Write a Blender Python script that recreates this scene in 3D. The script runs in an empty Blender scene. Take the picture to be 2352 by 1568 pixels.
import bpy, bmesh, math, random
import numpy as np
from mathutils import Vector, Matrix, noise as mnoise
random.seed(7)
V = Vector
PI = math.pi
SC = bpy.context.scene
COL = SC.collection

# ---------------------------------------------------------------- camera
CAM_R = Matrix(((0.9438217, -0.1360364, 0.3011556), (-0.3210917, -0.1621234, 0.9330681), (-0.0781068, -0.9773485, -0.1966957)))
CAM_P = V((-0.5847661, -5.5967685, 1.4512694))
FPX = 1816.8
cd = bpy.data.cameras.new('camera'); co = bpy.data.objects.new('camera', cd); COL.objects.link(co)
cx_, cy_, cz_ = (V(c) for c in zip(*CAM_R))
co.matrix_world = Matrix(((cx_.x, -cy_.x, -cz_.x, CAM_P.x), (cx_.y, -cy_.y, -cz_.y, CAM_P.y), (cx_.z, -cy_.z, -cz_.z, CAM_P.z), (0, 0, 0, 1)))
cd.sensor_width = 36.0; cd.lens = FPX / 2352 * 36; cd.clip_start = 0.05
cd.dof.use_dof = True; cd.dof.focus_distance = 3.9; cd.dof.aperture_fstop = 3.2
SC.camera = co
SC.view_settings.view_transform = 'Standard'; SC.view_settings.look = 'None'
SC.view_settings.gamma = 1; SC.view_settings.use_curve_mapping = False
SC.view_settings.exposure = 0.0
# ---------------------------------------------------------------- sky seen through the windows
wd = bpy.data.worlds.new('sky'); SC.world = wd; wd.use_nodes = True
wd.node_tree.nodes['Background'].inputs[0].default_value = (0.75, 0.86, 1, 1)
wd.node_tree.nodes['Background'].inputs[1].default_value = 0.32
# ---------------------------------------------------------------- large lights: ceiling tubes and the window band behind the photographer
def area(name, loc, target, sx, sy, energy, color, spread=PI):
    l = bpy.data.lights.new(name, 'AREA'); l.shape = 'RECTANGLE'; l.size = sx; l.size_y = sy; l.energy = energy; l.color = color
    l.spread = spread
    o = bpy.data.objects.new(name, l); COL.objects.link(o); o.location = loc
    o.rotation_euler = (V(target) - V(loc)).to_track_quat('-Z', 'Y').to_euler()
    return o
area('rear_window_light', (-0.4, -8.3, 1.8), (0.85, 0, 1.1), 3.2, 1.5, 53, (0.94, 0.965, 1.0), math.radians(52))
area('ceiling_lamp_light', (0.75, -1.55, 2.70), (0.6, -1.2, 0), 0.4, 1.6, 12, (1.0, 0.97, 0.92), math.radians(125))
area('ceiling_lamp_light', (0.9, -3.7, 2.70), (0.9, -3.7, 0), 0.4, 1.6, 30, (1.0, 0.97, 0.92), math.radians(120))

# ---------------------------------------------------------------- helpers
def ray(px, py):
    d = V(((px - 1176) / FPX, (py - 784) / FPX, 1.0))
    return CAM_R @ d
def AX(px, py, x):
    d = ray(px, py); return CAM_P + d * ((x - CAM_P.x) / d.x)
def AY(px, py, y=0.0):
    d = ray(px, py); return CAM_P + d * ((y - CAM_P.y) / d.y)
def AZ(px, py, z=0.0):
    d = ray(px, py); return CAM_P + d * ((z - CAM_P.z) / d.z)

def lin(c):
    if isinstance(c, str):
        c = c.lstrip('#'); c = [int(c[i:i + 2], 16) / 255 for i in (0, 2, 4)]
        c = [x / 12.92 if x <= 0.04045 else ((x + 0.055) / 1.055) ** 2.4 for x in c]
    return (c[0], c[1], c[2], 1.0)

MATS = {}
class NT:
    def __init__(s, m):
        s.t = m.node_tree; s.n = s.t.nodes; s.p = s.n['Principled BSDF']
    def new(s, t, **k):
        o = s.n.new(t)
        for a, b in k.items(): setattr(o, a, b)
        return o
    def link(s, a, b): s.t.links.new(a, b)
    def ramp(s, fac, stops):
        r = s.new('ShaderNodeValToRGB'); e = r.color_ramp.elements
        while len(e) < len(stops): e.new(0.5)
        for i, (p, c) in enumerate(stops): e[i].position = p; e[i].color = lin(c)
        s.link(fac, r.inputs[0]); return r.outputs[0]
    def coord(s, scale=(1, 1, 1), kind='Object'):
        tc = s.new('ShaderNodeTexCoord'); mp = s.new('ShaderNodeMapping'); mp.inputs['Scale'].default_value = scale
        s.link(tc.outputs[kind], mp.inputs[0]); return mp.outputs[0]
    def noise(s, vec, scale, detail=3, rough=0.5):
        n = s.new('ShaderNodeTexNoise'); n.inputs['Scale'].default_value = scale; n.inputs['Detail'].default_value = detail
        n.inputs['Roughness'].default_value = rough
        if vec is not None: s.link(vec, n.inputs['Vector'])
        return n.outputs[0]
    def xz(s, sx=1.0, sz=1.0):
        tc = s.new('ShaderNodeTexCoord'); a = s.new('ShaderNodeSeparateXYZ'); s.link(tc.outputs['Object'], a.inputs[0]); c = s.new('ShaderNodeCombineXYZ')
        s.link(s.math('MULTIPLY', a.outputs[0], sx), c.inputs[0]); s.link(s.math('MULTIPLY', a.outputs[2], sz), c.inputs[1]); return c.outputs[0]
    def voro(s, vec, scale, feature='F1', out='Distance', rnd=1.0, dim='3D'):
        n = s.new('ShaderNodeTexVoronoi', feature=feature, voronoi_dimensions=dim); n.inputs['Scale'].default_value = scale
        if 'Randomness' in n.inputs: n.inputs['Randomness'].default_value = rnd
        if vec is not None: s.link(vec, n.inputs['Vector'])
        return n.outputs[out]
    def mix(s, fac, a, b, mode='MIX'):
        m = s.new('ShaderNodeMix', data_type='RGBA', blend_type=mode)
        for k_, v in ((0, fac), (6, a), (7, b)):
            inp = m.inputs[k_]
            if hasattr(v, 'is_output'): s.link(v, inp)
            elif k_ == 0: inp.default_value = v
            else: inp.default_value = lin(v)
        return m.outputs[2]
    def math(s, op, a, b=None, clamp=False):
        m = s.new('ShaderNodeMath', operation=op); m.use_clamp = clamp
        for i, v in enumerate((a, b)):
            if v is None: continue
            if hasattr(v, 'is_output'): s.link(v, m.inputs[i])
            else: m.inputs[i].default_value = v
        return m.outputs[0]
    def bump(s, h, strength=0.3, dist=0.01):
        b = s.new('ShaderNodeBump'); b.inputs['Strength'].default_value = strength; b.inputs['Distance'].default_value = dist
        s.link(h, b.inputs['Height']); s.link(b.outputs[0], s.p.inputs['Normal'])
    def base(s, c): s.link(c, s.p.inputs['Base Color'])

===

→ **Direction**
Report how many lines of the data hold the string "scene"; give only the number.

→ **Task result**
2